Estaba cómodamente recostado en mi salita, repasando los periódicos y canales digitales, cuando me llaman de UNICEF.
Una amable señorita me agradece mis años de colaboración, y me explica que con una pequeña subida se podría atender un tratamiento contra la desnutrición. Al parecer, con la administración de cuarenta sobrecillos de pasta de cacahuete puede evitarse el fatal destino de uno de esos niños, de vientre hinchado y mirada ausente. Aún hoy, mueren siete mil críos y crías, al día, a causa de la hambruna. Pero claro.
El caso es que, tras colgar el móvil, me quedé pensativo, sopesando las distancias que nos separan de lo verdadero y de lo importante. Y también, el grado de protección de que deben gozar los derechos humanos.
Así, reza en primer lugar de la condición humana, inaplazable, el derecho a la vida, al alimento. No cabe mayor indignidad como ser humano que ver a una madre con su hijo moribundo entre los brazos, y su gesto de impotencia, que debiera ser el nuestro.
De todas formas, no venimos al mundo solo con el libro blanco de nuestros días, sino con una moneda de oro, que es el símbolo de nuestro talento.
El sentido de la vida, basado únicamente en la provisión del alimento, es una visión muy pobre e insatisfactoria, y desoye nuestro potencial. El sentido hay que buscarlo en el crecimiento personal, en el desarrollo de un proyecto de vida, donde concurran el derecho a la educación, a la justicia, a la salud, a la familia, a la participación en la sociedad, a la plenitud, en definitiva.
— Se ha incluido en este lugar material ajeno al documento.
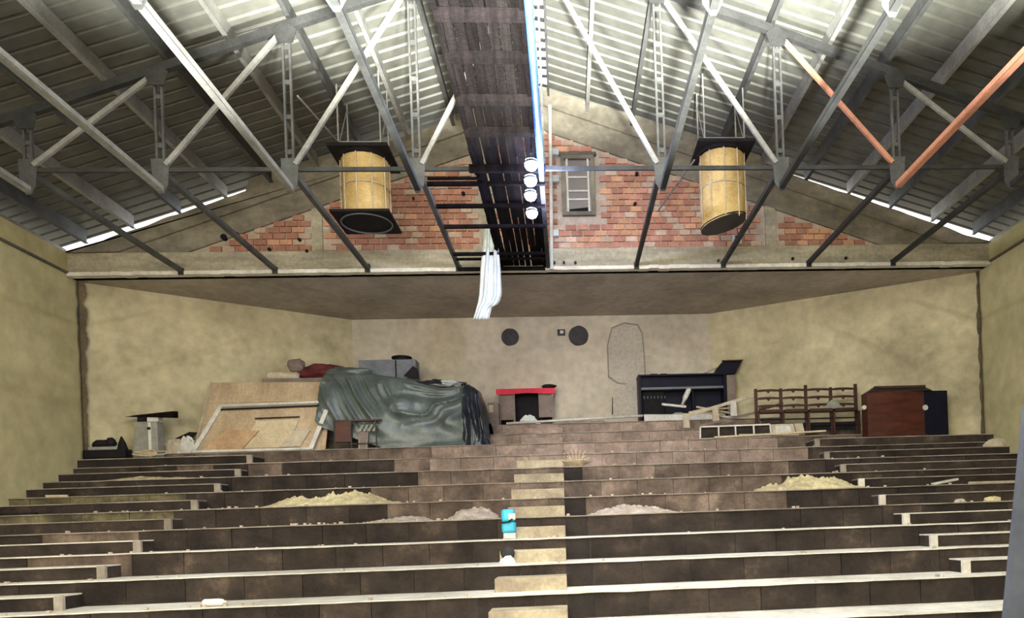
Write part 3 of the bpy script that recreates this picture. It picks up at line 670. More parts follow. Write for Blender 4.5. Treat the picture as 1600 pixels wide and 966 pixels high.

En realidad, estos derechos, que definen la condición humana, no vienen predeterminados más allá de nuestra voluntad y nuestro sentido de la obligación. Más bien, se tratan de una intuición, de una fe, de una llamada que viene desde el interior.
Decimos pues, que los derechos están en nuestra naturaleza, en nuestra esencia, tanto como el instinto de supervivencia.
Sin embargo, en una humanidad despersonalizada, organizada entorno a los estados nación y el libre mercado, se hizo necesaria la formulación positiva de estos derechos, la integración en el sistema a través de una firma.
Es tan compleja la trama de intereses, y son tan flagrantes los antecedentes de ambición desmedida, que sería una imprudencia dejar el enfoque de los derechos humanos en manos de la filantropía.
Por tanto, el Estado debe ser el mediador entre la naturaleza humana, entre nuestro talento, y un sistema que fía todo a la productividad.
El Estado debe nivelar el terreno en dos grandes áreas, para que concurra ese equilibrio universal que es la igualdad de oportunidades.
La primera área, vendría a compensar las diferencias por razón de recursos económicos, favoreciendo el ascenso de clase. Toda juventud que demuestre esfuerzo debe gozar de un itinerario educativo completo.
La otra gran área que habría que nivelar es la que yo represento. Mediante la firma del texto de la Convención de la ONU sobre los Derechos de las Personas con Discapacidad, España se compromete a promocionar el proyecto de vida de un colectivo de tres millones de personas, y de hacer accesibles la sociedad y el conocimiento.
Con las correspondientes adaptaciones normativas podremos poner en valor nuestra fuerza de trabajo, conocida por su ilusión y espíritu de superación.
Está escrito: no habrá felicidad completa si no es compartida.